As to nonconforming uses Section 2000 of the Township's zoning ordinance provides:
All uses, structures, lots and signs that do not conform to the regulations of the district in which they are located, but were in lawful existence prior to the effective date of this Ordinance shall be known and regarded a [sic] lawful nonconforming.
In addition, Section 2001 of the Ordinance addresses the continuation of lawful, nonconforming uses and provides as follows:
lawful uses, buildings, land or signs existing at the time of adoption of this Ordinance, or authorized by a building permit issued prior thereto may be continued in the form evident at the time of adoption of this Ordinance although such does not conform to the provisions of this Ordinance.
In this case, at the time of the adoption of the Ordinance in March of 1995, Clanton conducted excavation and topsoil businesses from his property. Thus, at the time of the adoption of the Ordinance Clanton's uses became nonconforming. We agree with the trial court that based on the facts as found by the Board, the drying and bagging of the topsoil which commenced in January 1997, constituted an expansion of a nonconforming use rather than a new use.
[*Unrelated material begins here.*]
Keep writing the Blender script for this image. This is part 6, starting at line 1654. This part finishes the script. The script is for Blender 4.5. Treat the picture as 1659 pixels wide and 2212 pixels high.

The owner of a property to which a lawful nonconforming use has attached enjoys a vested property right. Pappas v. Zoning Board of Adjustment, 527 Pa. 149, 589 A.2d 675 (1991). In addition, the natural expansion of a nonconforming use is a constitutional right protected by the due process clause. Silver v. Zoning Board of Adjustment, 435 Pa. 99, 255 A.2d 506 (1969). "[O]nce it has been determined *998 that a nonconforming use is in existence, an overly technical assessment of that use cannot be utilized to stunt its natural development and growth." Township of Chartiers v. William H. Martin, Inc., 518 Pa. 181, 188, 542 A.2d 985, 988 (1988). Nor will a change in instrumentality defeat the purpose or existence of a nonconforming use. Id.
In this case, Clanton has introduced modern technology into his topsoil business and not introduced a new use.